The tuition-grant program was started in 1971, and it now provides around $46 million a year in scholarship aid. Around 17,000 young people are getting the aid. The maximum award is $3,520 a year, and the average, according to the Legislative Service Agency, is $2,514 a year. In contrast, the subsidy is at least twice that for the 39,302 resident Iowans — rich and poor — who are undergraduates at the three Regents universities, according to LSA figures.

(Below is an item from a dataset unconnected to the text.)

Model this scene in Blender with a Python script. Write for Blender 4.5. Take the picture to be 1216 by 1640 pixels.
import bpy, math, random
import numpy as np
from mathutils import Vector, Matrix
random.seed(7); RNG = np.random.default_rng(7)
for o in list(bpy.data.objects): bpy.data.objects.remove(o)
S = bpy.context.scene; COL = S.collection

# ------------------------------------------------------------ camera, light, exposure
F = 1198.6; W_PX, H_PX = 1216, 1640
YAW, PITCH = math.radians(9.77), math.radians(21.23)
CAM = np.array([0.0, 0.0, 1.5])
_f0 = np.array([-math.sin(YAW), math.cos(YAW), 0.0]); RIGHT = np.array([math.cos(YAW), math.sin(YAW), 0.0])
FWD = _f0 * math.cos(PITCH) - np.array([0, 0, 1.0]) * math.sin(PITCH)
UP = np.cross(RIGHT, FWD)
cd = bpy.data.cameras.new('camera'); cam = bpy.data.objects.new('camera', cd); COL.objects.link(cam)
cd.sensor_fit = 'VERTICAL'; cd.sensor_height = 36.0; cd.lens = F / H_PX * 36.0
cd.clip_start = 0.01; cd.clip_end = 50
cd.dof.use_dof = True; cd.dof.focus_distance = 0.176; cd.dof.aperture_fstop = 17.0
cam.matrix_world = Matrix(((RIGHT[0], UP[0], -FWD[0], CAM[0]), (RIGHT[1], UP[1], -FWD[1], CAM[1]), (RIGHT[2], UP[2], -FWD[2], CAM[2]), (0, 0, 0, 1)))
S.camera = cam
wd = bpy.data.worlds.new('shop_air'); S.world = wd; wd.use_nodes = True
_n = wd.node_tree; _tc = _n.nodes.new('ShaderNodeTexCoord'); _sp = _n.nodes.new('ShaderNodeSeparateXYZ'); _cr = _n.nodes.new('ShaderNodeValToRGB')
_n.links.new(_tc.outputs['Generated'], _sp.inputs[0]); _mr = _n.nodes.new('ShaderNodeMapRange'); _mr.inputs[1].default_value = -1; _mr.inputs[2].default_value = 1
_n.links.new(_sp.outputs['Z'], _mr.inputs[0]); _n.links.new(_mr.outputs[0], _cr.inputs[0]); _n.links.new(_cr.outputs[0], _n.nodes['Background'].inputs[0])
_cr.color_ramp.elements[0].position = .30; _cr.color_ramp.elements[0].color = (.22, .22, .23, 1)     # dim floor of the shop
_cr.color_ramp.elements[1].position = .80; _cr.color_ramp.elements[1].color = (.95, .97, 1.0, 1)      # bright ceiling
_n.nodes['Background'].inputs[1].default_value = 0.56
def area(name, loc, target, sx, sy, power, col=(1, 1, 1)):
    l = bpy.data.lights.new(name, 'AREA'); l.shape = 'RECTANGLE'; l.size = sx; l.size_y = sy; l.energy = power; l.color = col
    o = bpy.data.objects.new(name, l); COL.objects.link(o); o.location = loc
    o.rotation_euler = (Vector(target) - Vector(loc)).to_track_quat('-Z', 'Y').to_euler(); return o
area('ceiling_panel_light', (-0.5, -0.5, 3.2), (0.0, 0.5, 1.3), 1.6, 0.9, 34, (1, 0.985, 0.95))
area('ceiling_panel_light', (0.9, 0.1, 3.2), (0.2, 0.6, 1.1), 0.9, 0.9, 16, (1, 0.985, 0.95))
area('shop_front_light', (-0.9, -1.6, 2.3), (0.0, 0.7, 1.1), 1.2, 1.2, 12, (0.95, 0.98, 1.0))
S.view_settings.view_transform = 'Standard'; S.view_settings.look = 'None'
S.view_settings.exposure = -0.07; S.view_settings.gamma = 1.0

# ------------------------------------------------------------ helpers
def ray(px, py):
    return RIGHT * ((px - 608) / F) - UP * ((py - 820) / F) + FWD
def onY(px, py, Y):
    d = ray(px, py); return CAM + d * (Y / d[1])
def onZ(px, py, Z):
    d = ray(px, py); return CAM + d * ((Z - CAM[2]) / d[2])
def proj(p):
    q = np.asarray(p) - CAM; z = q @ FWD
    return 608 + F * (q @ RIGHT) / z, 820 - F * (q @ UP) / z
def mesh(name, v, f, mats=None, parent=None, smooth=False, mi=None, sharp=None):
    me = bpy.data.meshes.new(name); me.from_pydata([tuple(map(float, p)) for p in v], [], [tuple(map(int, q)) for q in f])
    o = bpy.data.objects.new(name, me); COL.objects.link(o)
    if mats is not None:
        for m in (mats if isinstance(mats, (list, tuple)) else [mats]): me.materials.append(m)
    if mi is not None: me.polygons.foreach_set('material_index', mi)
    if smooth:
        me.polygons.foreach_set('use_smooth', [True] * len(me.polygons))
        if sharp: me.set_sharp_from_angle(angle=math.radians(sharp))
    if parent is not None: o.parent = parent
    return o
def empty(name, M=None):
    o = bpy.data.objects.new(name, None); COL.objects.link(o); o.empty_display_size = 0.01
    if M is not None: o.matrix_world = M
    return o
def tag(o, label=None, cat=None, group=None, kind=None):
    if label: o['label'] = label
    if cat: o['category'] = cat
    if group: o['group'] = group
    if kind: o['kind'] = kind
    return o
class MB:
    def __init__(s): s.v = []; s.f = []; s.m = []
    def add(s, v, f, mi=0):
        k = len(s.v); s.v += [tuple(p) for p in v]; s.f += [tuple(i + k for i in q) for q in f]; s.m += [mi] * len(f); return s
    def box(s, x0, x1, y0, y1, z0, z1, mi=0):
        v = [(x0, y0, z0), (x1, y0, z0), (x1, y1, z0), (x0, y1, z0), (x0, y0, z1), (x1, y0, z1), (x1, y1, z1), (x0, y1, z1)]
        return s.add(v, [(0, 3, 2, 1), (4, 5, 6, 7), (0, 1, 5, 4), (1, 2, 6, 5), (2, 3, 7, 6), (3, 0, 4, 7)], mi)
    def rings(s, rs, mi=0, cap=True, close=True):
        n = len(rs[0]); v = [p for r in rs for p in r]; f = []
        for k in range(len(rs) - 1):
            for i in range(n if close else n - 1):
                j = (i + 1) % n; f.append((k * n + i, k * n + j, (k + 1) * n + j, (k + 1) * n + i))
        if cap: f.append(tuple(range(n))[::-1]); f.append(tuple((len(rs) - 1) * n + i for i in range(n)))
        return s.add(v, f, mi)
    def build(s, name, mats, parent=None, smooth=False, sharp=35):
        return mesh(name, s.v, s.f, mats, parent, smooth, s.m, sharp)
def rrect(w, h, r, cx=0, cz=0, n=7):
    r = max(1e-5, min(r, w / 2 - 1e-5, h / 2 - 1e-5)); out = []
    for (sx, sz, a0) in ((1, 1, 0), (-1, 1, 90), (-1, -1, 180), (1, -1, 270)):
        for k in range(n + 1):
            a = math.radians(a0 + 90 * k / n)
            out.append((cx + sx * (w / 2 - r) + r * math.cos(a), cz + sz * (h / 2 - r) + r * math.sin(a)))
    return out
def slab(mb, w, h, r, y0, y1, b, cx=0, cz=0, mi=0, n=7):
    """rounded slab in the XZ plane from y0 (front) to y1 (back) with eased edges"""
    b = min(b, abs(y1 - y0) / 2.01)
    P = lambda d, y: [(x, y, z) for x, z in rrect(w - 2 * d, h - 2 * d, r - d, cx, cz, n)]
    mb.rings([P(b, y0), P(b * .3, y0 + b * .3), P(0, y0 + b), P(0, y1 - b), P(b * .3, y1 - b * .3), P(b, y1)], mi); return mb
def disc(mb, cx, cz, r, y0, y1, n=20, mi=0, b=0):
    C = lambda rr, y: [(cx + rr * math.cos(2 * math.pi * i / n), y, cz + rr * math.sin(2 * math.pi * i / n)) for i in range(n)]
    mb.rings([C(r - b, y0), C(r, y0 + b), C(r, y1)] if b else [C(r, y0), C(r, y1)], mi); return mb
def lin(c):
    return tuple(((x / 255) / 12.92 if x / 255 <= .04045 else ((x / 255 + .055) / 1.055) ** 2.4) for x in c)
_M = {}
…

State university officials have periodically grumbled about the subsidy to students who don’t go to their schools, but it was always half-hearted and private. By going public, Lang has infuriated officials and fans of the 40 or so private colleges in the state, and because so many legislators have a school in their district the colleges are a powerful political force. What’s more, the Association of Private Colleges and Universities is run by Gary Steinke, who used to be the executive director of the Board of Regents and who himself is a political force.

“Steinke has a golden gut for politics,” a top state politician told a Regents newcomer a decade ago. “Listen to him.”

In an email to the presidents of the 29 schools in his association, Steinke last week called Lang’s quote “a very serious public comment with very serious implications [and]...can only be interpreted as a direct threat to the” tuition-grant appropriations. “We must be prepared to engage deeper into the legislative process before our students become disadvantaged because of greed and sector warfare,” he added.

In other words, the gloves are off.

The outcome, of course, is unclear, but Lang’s timing is awful. His broadside against the private colleges and, by extension, the legislators that authorize the grants comes at a time the Regents are under scrutiny for annually diverting 20 percent or so of their tuition money — about $160 million — into scholarships for other students, meaning that Iowans are borrowing money that the university in effect doles out to others, resident and nonresident, rich and poor. Don’t be surprised if State Auditor Dave Vaudt or Attorney General Tom Miller is asked to step in.